Côté société civile, une intersyndicale composée de la CFDT, CGT, Unsa, FSU et Solidaires, a appelé à voter pour les candidats "les mieux placés pour battre l'extrême droite", tout comme un millier d'historiens dans une tribune dans Le Monde.
De son côté, le Conseil représentatif des institutions juives de France (CRIF) est resté sur sa ligne "ni RN, ni LFI".

Dimanche, la vague bleu marine a déferlé avec plus de 10,6 millions de voix, soit 33,1% des suffrages, un niveau historique - hors second tour de la présidentielle de 2022.
Lors du premier tour dimanche, le RN a fait élire 39 députés, à commencer par Marine Le Pen dans le Pas-de-Calais. Le parti à la flamme, allié à Eric Ciotti, s'est qualifié dans 443 des 577 circonscriptions et est en tête dans 296 d'entre elles.

Pour la première fois depuis la Deuxième Guerre mondiale, l'extrême droite pourrait gouverner la France. Et peu d'options s'offrent aux autres forces politiques pour l'en empêcher.

Jordan Bardella a déjà fait savoir qu'il refuserait le poste de Premier ministre s'il ne disposait pas d'une majorité absolue, soit 289 députés.
Mais, si le RN s'en approche, avec "par exemple 270 députés", Marine Le Pen a indiqué que son parti chercherait à attirer "des députés par exemple divers droite, divers gauche, LR, qui ont exprimé par le passé une proximité avec nous".

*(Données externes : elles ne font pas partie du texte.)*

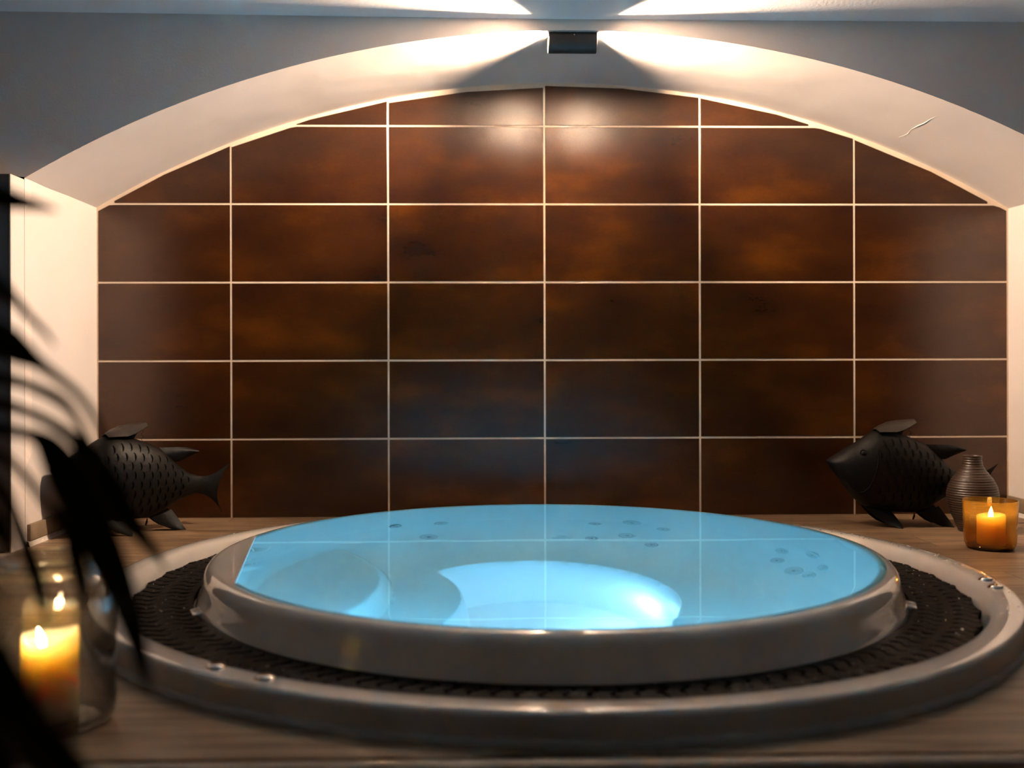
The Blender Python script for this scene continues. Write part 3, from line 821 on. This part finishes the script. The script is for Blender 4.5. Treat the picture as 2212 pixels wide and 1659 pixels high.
# ------------------------------------------------------------------ palm in the foreground
CAMP = Vector((-.261186, -3.897952, .579162)); YAW, ROLL = .0204410, -.00244935; FPX, PX, PY = 2190, 1074.907, 789.994
def at(u, v, d):
    """room point at distance d in front of the tripod along the sight line through a photo position"""
    c, s = cos(ROLL), sin(ROLL); a, b = u - PX, v - PY
    x = (c * a + s * b) / FPX; y = (-s * a + c * b) / FPX
    return CAMP + d * Vector((cos(YAW) * x + sin(YAW), -sin(YAW) * x + cos(YAW), -y))
palm = tag(empty('potted_palm', (-.98, -3.12, -.40)), 'dark blurred palm plant with arching leaves in the left foreground', 'plant')
PI_ = Matrix.Translation((.98, 3.12, .40))
def blade(pts, d0, d1):
    """(u, v, half width px) control points -> folded tapering leaf"""
    n = len(pts); dense = []
    for i in range(n - 1):
        p0 = pts[max(i - 1, 0)]; p1 = pts[i]; p2 = pts[i + 1]; p3 = pts[min(i + 2, n - 1)]
        for k in range(5):
            t = k / 5
            dense.append(tuple(.5 * ((2 * p1[c]) + (-p0[c] + p2[c]) * t + (2 * p0[c] - 5 * p1[c] + 4 * p2[c] - p3[c]) * t * t + (-p0[c] + 3 * p1[c] - 3 * p2[c] + p3[c]) * t ** 3) for c in range(3)))
    dense.append(pts[-1]); m = len(dense); V = []; F = []
    W = [PI_ @ at(u, v, d0 + (d1 - d0) * i / (m - 1)) for i, (u, v, w) in enumerate(dense)]
    for i, (u, v, w) in enumerate(dense):
        d = d0 + (d1 - d0) * i / (m - 1); h = max(.5, w * 1.12) / FPX * d
        tn = (W[min(i + 1, m - 1)] - W[max(i - 1, 0)]).normalized(); side = tn.cross(Vector((0, 1, .15))).normalized(); up = side.cross(tn).normalized()
        for q, e in ((-1, 0), (-.5, .35), (0, .55), (.5, .35), (1, 0)):
            V.append(W[i] + side * (q * h) - up * (e * h * .55))
        for q, e in ((1, 0), (.5, .35), (0, .55), (-.5, .35), (-1, 0)):
            V.append(W[i] + side * (q * h) - up * (e * h * .55 + .0005))
    for i in range(m - 1):
        for k in range(10):
            j = (k + 1) % 10; F.append([i * 10 + k, i * 10 + j, (i + 1) * 10 + j, (i + 1) * 10 + k])
    F.append(list(range(10))[::-1]); F.append([(m - 1) * 10 + k for k in range(10)])
    return V, F, 0
CROWN = (-300, 985)
fronds = [
  [((-190, 392, 9), (-60, 400, 13), (0, 424, 21), (50, 437, 15), (90, 446, 9), (124, 455, 2)), ((-190, 560, 10), (-60, 590, 28), (0, 622, 20), (32, 648, 11), (65, 685, 8), (95, 715, 6), (120, 747, 2))],
  [((-190, 690, 14), (-80, 712, 38), (0, 735, 36), (45, 760, 27), (85, 786, 14), (128, 817, 10), (167, 850, 9), (196, 888, 8), (218, 925, 7), (236, 965, 6), (250, 1010, 2)),
   ((-190, 790, 9), (-80, 806, 15), (0, 817, 14), (49, 827, 11), (81, 840, 11), (114, 855, 12), (140, 873, 11), (163, 902, 8), (182, 938, 7), (200, 975, 6), (216, 1020, 2)),
   ((-190, 860, 9), (-60, 868, 14), (0, 872, 13), (49, 886, 10), (91, 903, 10), (130, 925, 11), (163, 951, 14), (192, 985, 24), (228, 1045, 30), (270, 1110, 24), (312, 1165, 13), (340, 1200, 8), (357, 1231, 2))],
  [((-190, 920, 10), (-60, 922, 16), (0, 926, 15), (40, 933, 12), (75, 942, 15), (108, 968, 28), (146, 1030, 40), (184, 1105, 42), (222, 1185, 38), (255, 1260, 31), (280, 1330, 24), (298, 1395, 18), (311, 1450, 12), (326, 1497, 3)),
   ((-190, 960, 8), (-60, 975, 14), (0, 985, 12), (36, 1010, 9), (65, 1040, 9), (98, 1085, 9), (126, 1118, 10), (152, 1155, 15), (167, 1215, 16), (180, 1275, 12), (190, 1320, 2))],
  [((-190, 1000, 14), (-60, 1025, 22), (0, 1058, 16), (22, 1095, 13), (38, 1135, 13), (56, 1182, 14), (76, 1240, 14), (90, 1295, 11), (99, 1350, 2)),
   ((-190, 1060, 26), (-80, 1090, 30), (-20, 1120, 24), (6, 1150, 16), (24, 1185, 7), (34, 1215, 2))],
  [((-190, 1200, 40), (-110, 1330, 60), (-40, 1440, 66), (15, 1530, 66), (75, 1600, 58), (140, 1665, 50), (200, 1730, 40), (260, 1790, 5)),
   ((-190, 1300, 40), (-120, 1480, 60), (-50, 1600, 60), (10, 1700, 50), (50, 1770, 20))],
]
dist = [(.86, .80), (.82, .80), (.80, .78), (.84, .84), (.70, .62)]
for fr, (d0, d1) in zip(fronds, dist):
    parts = []
    roots = []
    for i, b in enumerate(fr):
        parts.append(blade(list(b), d0 + .03 * i, d1 + .03 * i)); roots.append((b[0][0], b[0][1], d0 + .03 * i))
    crown = PI_ @ at(*CROWN, .84)
    mid = roots[len(roots) // 2]
    for r0 in roots:
        e = PI_ @ at(*r0); c = (crown + e) / 2 + Vector((0, 0, .02)); v, f = tube_pts([crown, c, e], [.004, .0032, .0026], 7); parts.append((v, f, 1))
    V, F, M = join(parts)
    pyd('frond', V, F, [LEAFM, STEMM], palm, 60, M)
crown = PI_ @ at(*CROWN, .84)
tube('stem', [(0, 0, .26), (crown.x * .3, crown.y * .3, .26 + (crown.z - .26) * .4), (crown.x * .8, crown.y * .8, .26 + (crown.z - .26) * .8), crown + Vector((0, 0, .01))], [.014, .012, .010, .006], STEMM, palm, 10)
V, F = lathe([(0, 0), (.10, 0), (.108, .006), (.135, .27), (.142, .275), (.145, .295), (.138, .298), (.130, .29), (.128, .262), (0, .258)], 40)
Mx = [0] * len(F)
pyd('planter', V, F, POTM, palm, 40)
V, F = lathe([(0, .266), (.06, .267), (.127, .264)], 40); pyd('soil', V, F, SOILM, palm, 60)

# ------------------------------------------------------------------ world, camera, view
w = bpy.data.worlds.new('dim_room'); S.world = w; w.use_nodes = True
bg = w.node_tree.nodes['Background']; bg.inputs['Color'].default_value = (1, .76, .56, 1); bg.inputs['Strength'].default_value = .004
cd = bpy.data.cameras.new('camera'); cam = bpy.data.objects.new('camera', cd); COL.objects.link(cam); S.camera = cam
cd.sensor_fit = 'HORIZONTAL'; cd.sensor_width = 36; cd.lens = FPX / 2212 * 36
cd.shift_x = (1106 - PX) / 2212; cd.shift_y = -(829.5 - PY) / 2212
cam.matrix_world = Matrix.Translation(CAMP) @ Matrix.Rotation(-YAW, 4, 'Z') @ Matrix.Rotation(pi / 2, 4, 'X') @ Matrix.Rotation(ROLL, 4, 'Z')
cd.clip_start = .02
cd.dof.use_dof = True; cd.dof.focus_distance = 3.2; cd.dof.aperture_fstop = cd.lens / 1000 / .0175
S.view_settings.view_transform = 'Standard'; S.view_settings.look = 'None'; S.view_settings.exposure = 0; S.view_settings.gamma = 1
S.view_settings.use_curve_mapping = False
c = S.cycles
c.use_denoising = True; c.adaptive_threshold = .02
c.max_bounces = 10; c.diffuse_bounces = 5; c.glossy_bounces = 5; c.transmission_bounces = 8; c.transparent_max_bounces = 16
c.sample_clamp_indirect = 0; c.caustics_reflective = False; c.caustics_refractive = True; c.blur_glossy = 1
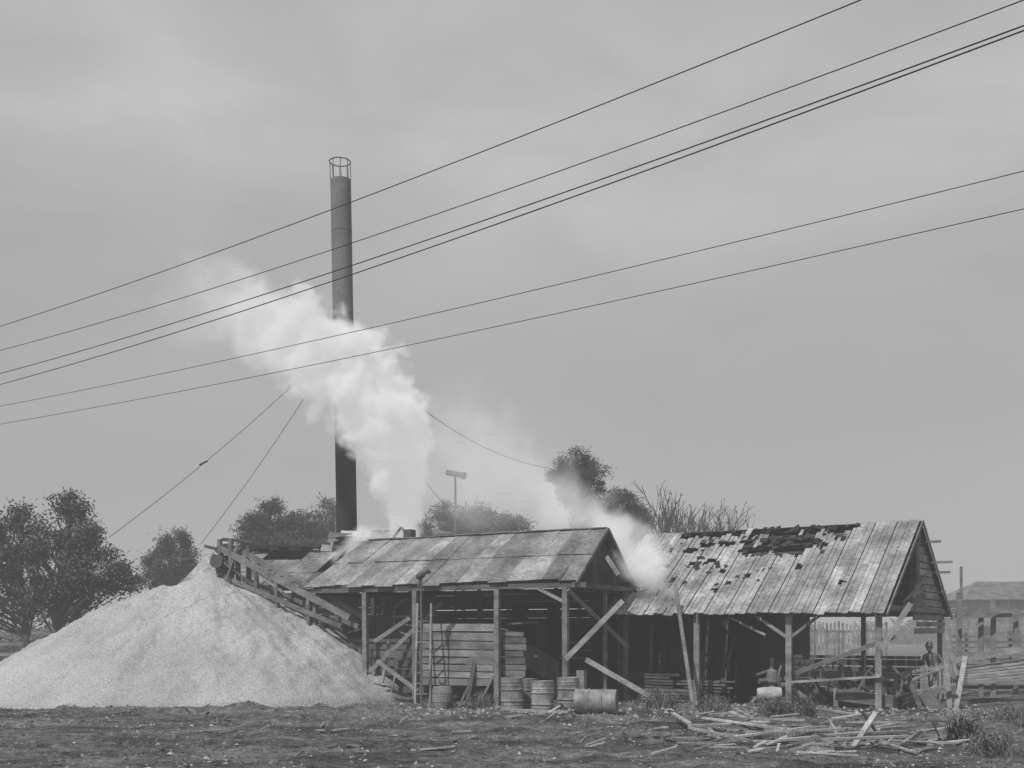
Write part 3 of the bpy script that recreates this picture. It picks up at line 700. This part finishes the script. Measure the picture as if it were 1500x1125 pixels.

Si le RN ne pouvait gouverner, les macronistes, une partie de la gauche et certains LR pourraient essayer de former une "grande coalition", courante dans les pays européens mais étrangère aux traditions politiques françaises.

Gabriel Attal a ainsi souhaité que sorte des urnes une "Assemblée plurielle". "Il y a des forces républicaines de droite, du centre, de gauche, qui peuvent se retrouver sur un certain nombre de projets", a-t-il plaidé tandis que le président LR des Hauts-de-France Xavier Bertrand a plaidé pour un "gouvernement de sursaut national".
"Beaucoup de ceux qui hier étaient de manière acharnée dans l'opposition réfléchissent", a assuré François Bayrou.

Mais Manuel Bompard a exclu que LFI participe à une telle coalition. "Les Insoumis ne gouverneront que pour appliquer leur programme, rien que le programme mais tout le programme", a-t-il affirmé.